Такой стереотипный "культурный человек" не посмеет "надругаться" над памятниками, георгиевскими ленточками и иными знаками определённой цивилизационной принадлежности. Здесь же надлежит заметить, что сама фразеология, сопровождающая негативные оценки лениноповала ("надругательство", "кощунство", - это помимо стандартных обвинений в "вандализме") указывает на то, что затронута глубокая эмоциональная, для определённых слоёв населения сакральная, подлинно религиозная сфера, окружённающая область mysterium tremedum et fascinans густой изгородью из табу и регламентированного речевого кода.

Другой категорией стандартной "культурной апелляции" (см. по-немецки Appell) "совков" и платных или добровольных "сетевых троллей" в адрес разрушителей символов советской культурной памяти является ритуализированная насмешка в якобы несостоятельности экономических последствий таких действий. Эти насмешки проистекают, на мой взгляд наблюдателя, именно из глубинного непонимания сути происходящего.

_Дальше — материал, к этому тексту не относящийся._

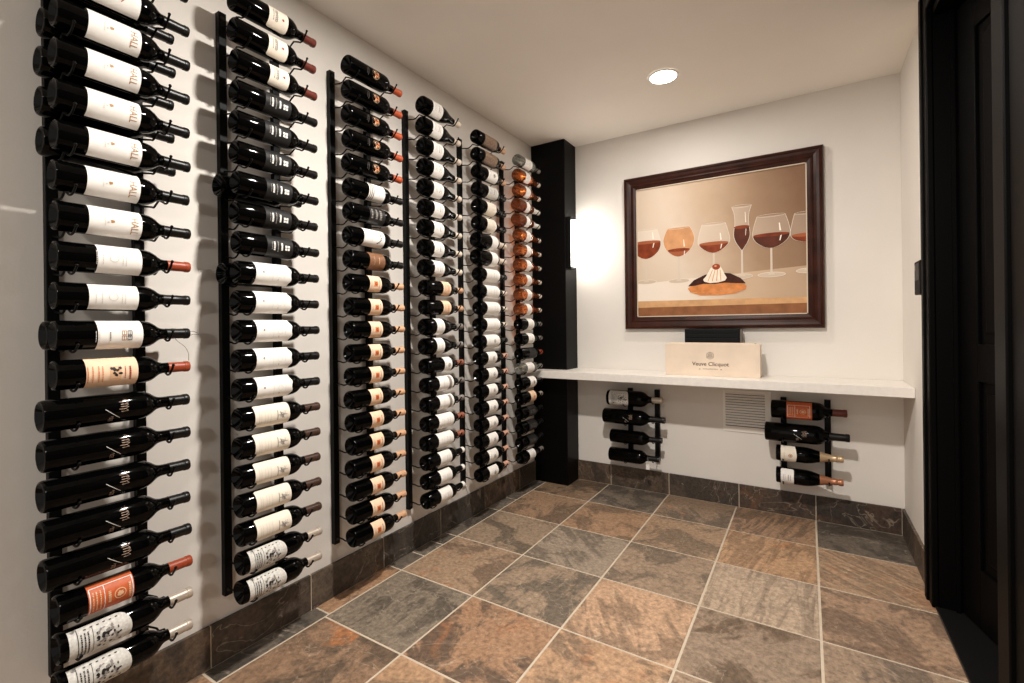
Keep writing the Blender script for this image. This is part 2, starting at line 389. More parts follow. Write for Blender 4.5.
obj('edge_strip', bm, mat('brushed_steel_strip', (188, 184, 178), rough=0.25, metal=0.9), door, label='bright metal edge strip')
bm = bmesh.new(); box(bm, -0.012, -0.005, -0.70, -0.66, 0.93, 1.10, 0.003); obj('handle_plate', bm, M_STEEL, door)
bm = bmesh.new(); tube(bm, spline([(-0.012, -0.68, 1.03), (-0.04, -0.68, 1.03), (-0.052, -0.675, 1.03), (-0.054, -0.64, 1.03), (-0.054, -0.58, 1.028)]), 0.008, 10); obj('handle', bm, M_STEEL, door, True)

# black pillar in the far left corner
PX, PY = 0.2773, 3.0933
bm = bmesh.new(); box(bm, 0.0005, PX, PY, L - 0.0005, 0.0, H - 0.0005, 0.003)
o = obj('pillar', bm, mat('black_satin_paint', (5, 4, 4), rough=0.45, spec=0.12)); o['kind'] = 'structure'; o.name = 'trim_3'

# ================================================================== ceiling lamps
M_TRIM = mat('white_lamp_trim', (240, 236, 230), rough=0.45)
M_LENS = mat('lit_lamp_lens', (255, 250, 240), rough=0.5, emit=((1.0, 0.95, 0.88), 14.0))
for n, (x, y, pw) in enumerate(DOWNLIGHTS):
    lab = ['round recessed ceiling light above the framed picture end of room',
           'round recessed ceiling light over the middle of the slate floor', 'round recessed ceiling light nearest the camera'][n]
    t = thing('recessed_light', lab, 'ceiling light', (x, y, H), 0, 'recessed ceiling lights')
    bm = bmesh.new(); lathe(bm, [(-0.0005, 0.083), (-0.004, 0.082), (-0.006, 0.076), (-0.005, 0.066), (-0.0005, 0.064)], 40, 'Z'); obj('trim_ring', bm, M_TRIM, t, True)
    bm = bmesh.new(); lathe(bm, [(-0.0050, 0.074), (-0.0065, 0.05), (-0.007, 0.0)], 40, 'Z'); obj('lens', bm, M_LENS, t, True, label='glowing lens')
    ld = bpy.data.lights.new('lamp', 'AREA'); ld.shape = 'DISK'; ld.size = 0.12; ld.energy = pw; ld.color = LAMP_COL; ld.spread = math.radians(180)
    lo = bpy.data.objects.new('lamp', ld); C.objects.link(lo); lo.parent = t; lo.location = (0, 0, -0.010)

# wall sconce on the pillar
t = thing('wall_sconce', 'lit frosted wall sconce with black bracket on the black pillar', 'wall lamp', (PX, 3.165, 1.57))
SBX = 0.042
bm = bmesh.new(); box(bm, 0.0005, 0.014, -0.062, 0.05, 0.0, 0.372, 0.002); box(bm, 0.0005, SBX, -0.068, -0.0625, 0.0, 0.372, 0.001)
obj('back_plate', bm, M_STEEL, t)
bm = bmesh.new(); box(bm, 0.0145, 0.03, -0.05, 0.05, 0.0, 0.016, 0.002); box(bm, 0.0145, 0.03, -0.05, 0.05, 0.356, 0.372, 0.002)
obj('end_bracket', bm, M_STEEL, t)
bm = bmesh.new()
pr = []
for k in range(13):
    a = -PI / 2 + PI * k / 12; pr.append((0.016 + 0.074 * math.cos(a), 0.047 * math.sin(a)))
for (z0, z1) in ((0.022, 0.35),):
    lo_ = [bm.verts.new((x, y, z0)) for x, y in pr]; hi = [bm.verts.new((x, y, z1)) for x, y in pr]
    for k in range(12): bm.faces.new([lo_[k], lo_[k + 1], hi[k + 1], hi[k]])
    bm.faces.new(lo_[::-1]); bm.faces.new(hi); bm.faces.new([lo_[12], lo_[0], hi[0], hi[12]])
obj('shade', bm, mat('glowing_frosted_glass', (255, 250, 242), rough=0.5, emit=((1.0, 0.955, 0.89), SCONCE_STRENGTH)), t, label='glowing frosted glass shade')

# ================================================================== shelf
M_SHELF = mat('white_quartz_shelf', (232, 226, 218), rough=0.4, noise=(40, 0.04))
bm = bmesh.new(); SY = 2.955
pts = [(0.001, SY), (W - 0.001, SY), (W - 0.001, L - 0.001), (PX + 0.001, L - 0.001), (PX + 0.001, PY - 0.001), (0.001, PY - 0.001)]
lo_ = [bm.verts.new((x, y, 0.788)) for x, y in pts]; hi = [bm.verts.new((x, y, 0.838)) for x, y in pts]
for k in range(6): bm.faces.new([lo_[k], lo_[(k + 1) % 6], hi[(k + 1) % 6], hi[k]])
bm.faces.new(lo_[::-1]); bm.faces.new(hi)
bmesh.ops.bevel(bm, geom=list(bm.edges), offset=0.002, segments=2, affect='EDGES')
tag(obj('wall_shelf', bm, M_SHELF), 'long thick white shelf along the back wall under the picture', 'shelf')

# ================================================================== picture
P0 = Vector((0.660, L - 0.001, 1.128)); PW, PH = 1.18, 1.057
pic = thing('framed_picture', 'large dark wood framed painting of wine glasses above the shelf', 'picture', tuple(P0))
M_FRAME = mat('dark_mahogany', (50, 23, 14), rough=0.36, spec=0.2, noise=(14, 0.4))
bm = bmesh.new()
FW = 0.083
prof = [(0, 0.0), (0, 0.030), (0.006, 0.042), (0.016, 0.045), (0.022, 0.037), (0.036, 0.034), (0.050, 0.028), (0.058, 0.030), (0.066, 0.024), (0.078, 0.020), (FW, 0.018), (FW, 0.008)]
corners = [(0, 0, 1, 1), (PW, 0, -1, 1), (PW, PH, -1, -1), (0, PH, 1, -1)]
rings = [[bm.verts.new((cx + sx * i, -d, cz + sz * i)) for i, d in prof] for cx, cz, sx, sz in corners]
for q in range(4):
    A, B = rings[q], rings[(q + 1) % 4]
    for k in range(len(prof) - 1): bm.faces.new([A[k], B[k], B[k + 1], A[k + 1]])
bmesh.ops.recalc_face_normals(bm, faces=bm.faces)
obj('frame', bm, M_FRAME, pic)
bm = bmesh.new()
for q, (x0, x1, z0, z1) in enumerate(((FW - 0.001, PW - FW + 0.001, FW - 0.001, FW + 0.006), (FW - 0.001, PW - FW + 0.001, PH - FW - 0.006, PH - FW + 0.001), (FW - 0.001, FW + 0.006, FW, PH - FW), (PW - FW - 0.006, PW - FW + 0.001, FW, PH - FW))):
    box(bm, x0, x1, -0.0175, -0.010, z0, z1)
obj('inner_fillet', bm, mat('pale_linen_fillet', (206, 190, 168), rough=0.6), pic)

def canvas_material(name='painted_backdrop', lift=0.0, stops=((0.30, (214, 194, 172)), (1.38, (132, 100, 76)), (0.60, (220, 202, 182)), (0.85, (196, 170, 144)), (1.08, (164, 134, 107))), zf=0.25):
    m = bpy.data.materials.new(name); m.use_nodes = True; nt = m.node_tree; N = nt.nodes.new; K = nt.links.new
    b = nt.nodes['Principled BSDF']; b.inputs['Roughness'].default_value = 0.55; b.inputs['Specular IOR Level'].default_value = 0.15
    tc = N('ShaderNodeTexCoord'); sx = N('ShaderNodeSeparateXYZ'); K(tc.outputs['Object'], sx.inputs[0])
    nz = N('ShaderNodeTexNoise'); nz.inputs['Scale'].default_value = 5; nz.inputs['Detail'].default_value = 6; K(tc.outputs['Object'], nz.inputs['Vector'])
    a = N('ShaderNodeMath'); a.operation = 'MULTIPLY_ADD'; a.inputs[1].default_value = 0.22; K(nz.outputs['Fac'], a.inputs[0]); K(sx.outputs['X'], a.inputs[2])
    z2 = N('ShaderNodeMath'); z2.operation = 'MULTIPLY_ADD'; z2.inputs[1].default_value = zf; K(sx.outputs['Z'], z2.inputs[0]); K(a.outputs[0], z2.inputs[2])
    sc = N('ShaderNodeMath'); sc.operation = 'DIVIDE'; sc.inputs[1].default_value = 1.6; K(z2.outputs[0], sc.inputs[0])
    r = N('ShaderNodeValToRGB'); K(sc.outputs[0], r.inputs['Fac'])
    e = r.color_ramp.elements
    up = lambda c: (*lin([min(255, v + lift * (255 - v)) for v in c]), 1)
    st = sorted(stops)
    e[0].position = st[0][0] / 1.6; e[0].color = up(st[0][1]); e[1].position = st[-1][0] / 1.6; e[1].color = up(st[-1][1])
    for p, col in st[1:-1]:
        q = e.new(p / 1.6); q.color = up(col)
    K(r.outputs['Color'], b.inputs['Base Color'])
    return m
CANV = [canvas_material()]
CANV.append(canvas_material('painted_glass', 0.22)); c_glass = 1
CANV.append(canvas_material('painted_table', 0.0, ((0.2, (238, 226, 212)), (1.3, (176, 148, 122)), (0.55, (232, 216, 198)), (0.85, (206, 178, 150))), 0.0)); c_table = 2
def ink(n, c, noise=None): 
    CANV.append(mat('paint_' + n, c, rough=0.55, spec=0.15, noise=noise)); return len(CANV) - 1
c_edge = ink('table_edge', (206, 160, 114), (20, 0.12)); c_low = ink('table_front', (140, 92, 60), (16, 0.2))
c_wine = ink('wine', (128, 56, 28), (20, 0.35)); c_wl = ink('wine_surface', (164, 92, 58)); c_amber = ink('amber', (208, 152, 106), (18, 0.14))
c_hi = ink('highlight', (246, 236, 222)); c_stem = ink('stem', (214, 198, 180)); c_choc = ink('chocolate', (62, 30, 20), (30, 0.4)); c_past = ink('pastry', (212, 134, 76), (26, 0.2))
c_crm = ink('cream', (246, 230, 210), (40, 0.08)); c_cher = ink('cherry', (156, 66, 38)); c_sh = ink('table_shade', (190, 152, 120), (10, 0.1)); c_dk = ink('dark_wine', (84, 40, 25), (16, 0.3)); c_rim = ink('rim', (232, 220, 204)); c_foot = ink('foot', (206, 186, 164))
bm = bmesh.new(); CX, CZ = PW / 2 - 0.004, PH / 2 + 0.001
lay = [0]
XMAX = PW / 2 - FW - 0.006; ZMAX = PH / 2 - FW - 0.006
def poly(pts, mi):
    lay[0] += 1; y = -0.0102 - lay[0] * 0.00004
    vs = []
    for x, z in pts:
        vs.append(bm.verts.new((PW / 2 + max(-XMAX, min(XMAX, x)), y, PH / 2 + max(-ZMAX, min(ZMAX, z)))))
    try:
        f = bm.faces.new(vs); f.material_index = mi
    except ValueError: pass
def ell(cx, cz, rx, rz, mi, n=24): poly([(cx + rx * math.cos(2 * PI * k / n), cz + rz * math.sin(2 * PI * k / n)) for k in range(n)], mi)
def rng(cx, cz, rx, rz, w, mi, n=28):
    for k in range(n):
        a, b_ = 2 * PI * k / n, 2 * PI * (k + 1) / n
        poly([(cx + rx * math.cos(a), cz + rz * math.sin(a)), (cx + rx * math.cos(b_), cz + rz * math.sin(b_)), (cx + (rx - w) * math.cos(b_), cz + (rz - w) * math.sin(b_)), (cx + (rx - w) * math.cos(a), cz + (rz - w) * math.sin(a))], mi); lay[0] -= 1
    lay[0] += 1
box(bm, FW - 0.004, PW - FW + 0.004, -0.010, -0.004, FW - 0.004, PH - FW + 0.004)
poly([(-.6, -.215), (.6, -.160), (.6, -.36), (-.6, -.34)], c_table)
poly([(-.6, -.335), (.6, -.345), (.6, -.388), (-.6, -.385)], c_edge)
poly([(-.6, -.380), (.6, -.380), (.6, -.6), (-.6, -.6)], c_low)
def bowl(cx, keys, lvl=None):
    """keys: (z, half width) from the rim down; smooth outline"""
    ks = spline([(k[1], 0, k[0]) for k in keys], 7)
    ks = [(v.x, v.z) for v in ks]
    if lvl is not None: ks = [k for k in ks if k[1] <= lvl]
    return [(cx + w, z) for w, z in ks] + [(cx - w, z) for w, z in ks[::-1]]
def wine_glass(cx, keys, lvl, foot, body=c_glass, wine=c_wine, surf=c_wl):
    bot = keys[-1][0]
    ell(cx, foot[0], foot[1], 0.016, c_foot); rng(cx, foot[0], foot[1], 0.016, 0.003, c_rim)
    poly([(cx - 0.0055, bot + 0.01), (cx + 0.0055, bot + 0.01), (cx + 0.006, foot[0] + 0.02), (cx + 0.02, foot[0]), (cx - 0.02, foot[0]), (cx - 0.006, foot[0] + 0.02)], c_stem)
    b = bowl(cx, keys); poly(b, body)
    n = len(b) // 2
    for side in (b[:n], b[n:]):                                    # pale outline of the glass
        for p, q in zip(side, side[1:]):
            s = -1 if p[0] > cx else 1
            poly([p, q, (q[0] + s * 0.0022, q[1]), (p[0] + s * 0.0022, p[1])], c_rim); lay[0] -= 1
    lay[0] += 1
    w = bowl(cx, keys, lvl); poly([(x + (0.003 if x < cx else -0.003), z) for x, z in w], wine)
    hw = max(x for x, z in w) - cx - 0.003
    ell(cx, lvl, hw, 0.011, surf)
    rng(cx, keys[0][0], keys[0][1], 0.009, 0.0018, c_rim)
    h = keys[0][0] - bot
    poly([(cx + hw * .45, lvl + .1 * h), (cx + hw * .55, lvl + .1 * h), (cx + hw * .48, lvl + .34 * h), (cx + hw * .42, lvl + .34 * h)], c_hi)
    poly([(cx + hw * .5, lvl - .05 * h), (cx + hw * .58, lvl - .04 * h), (cx + hw * .5, lvl - .2 * h), (cx + hw * .44, lvl - .2 * h)], c_hi)
wine_glass(-.442, [(.155, .078), (.10, .094), (.05, .102), (.005, .085), (-.03, .045), (-.042, .010)], .072, (-.203, .07), wine=c_wine)
wine_glass(-.224, [(.149, .074), (.11, .092), (.065, .102), (.01, .085), (-.03, .044), (-.044, .010)], .000, (-.208, .069), body=c_amber, wine=c_wl, surf=c_wine)
wine_glass(-.006, [(.147, .072), (.09, .088), (.035, .097), (.0, .078), (-.028, .042), (-.039, .010)], .022, (-.205, .06))
wine_glass(.320, [(.159, .077), (.10, .094), (.045, .102), (.005, .086), (-.028, .044), (-.039, .010)], .042, (-.202, .075), wine=c_dk, surf=c_wine)
wine_glass(.508, [(.151, .066), (.09, .080), (.03, .088), (.0, .07), (-.015, .035), (-.02, .010)], .022, (-.190, .06))
wine_glass(.159, [(.238, .057), (.19, .043), (.133, .040), (.09, .046), (.05, .047), (.01, .034), (-.02, .016), (-.035, .007)], .107, (-.202, .06), wine=c_dk, surf=c_wine)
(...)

Подобного рода символическое действие следует рассматривать именно как "теологическую" инсценировку будущих очень серьёзных общественных (или личных) изменений, как формульное выражение интенции. Такого же точно рода символическими перформансами будущего коренного изменения, проистекающего из сознательной интенции, сопряжённой с активным волением общественных групп, было свержение большевиками и массами их сторонников церковных колоколов и крестов. К чему это привело in the long run, мы все прекрасно знаем. Из той же категории - символическое "отречение от Сатаны и всех дел его" во время обряда обновления обетов крещения и символического экзорцизма в Пасхальную ночь или облачение новопостригаемого или дающего свои первые/окончательные обеты инока в монашеские одежды (подрясник, рясу, хабит - whatsoever!). Произнесение формул и символические действия не означают автоматически, что участник Пасхальной литургии или новопостригаемый монах автоматически, ex opere operato (употребляя известную всякому школяру-латинисту фразу-формулу из схоластического богословия) становится безгрешным ангелом, освобождаясь от необходимости каждодневной и ежечасной, рутинной внутренней работы по личному нравственному преобразованию. Эти формулы и ритуальные действия задают направление изменения и придают символический смысл такой работе.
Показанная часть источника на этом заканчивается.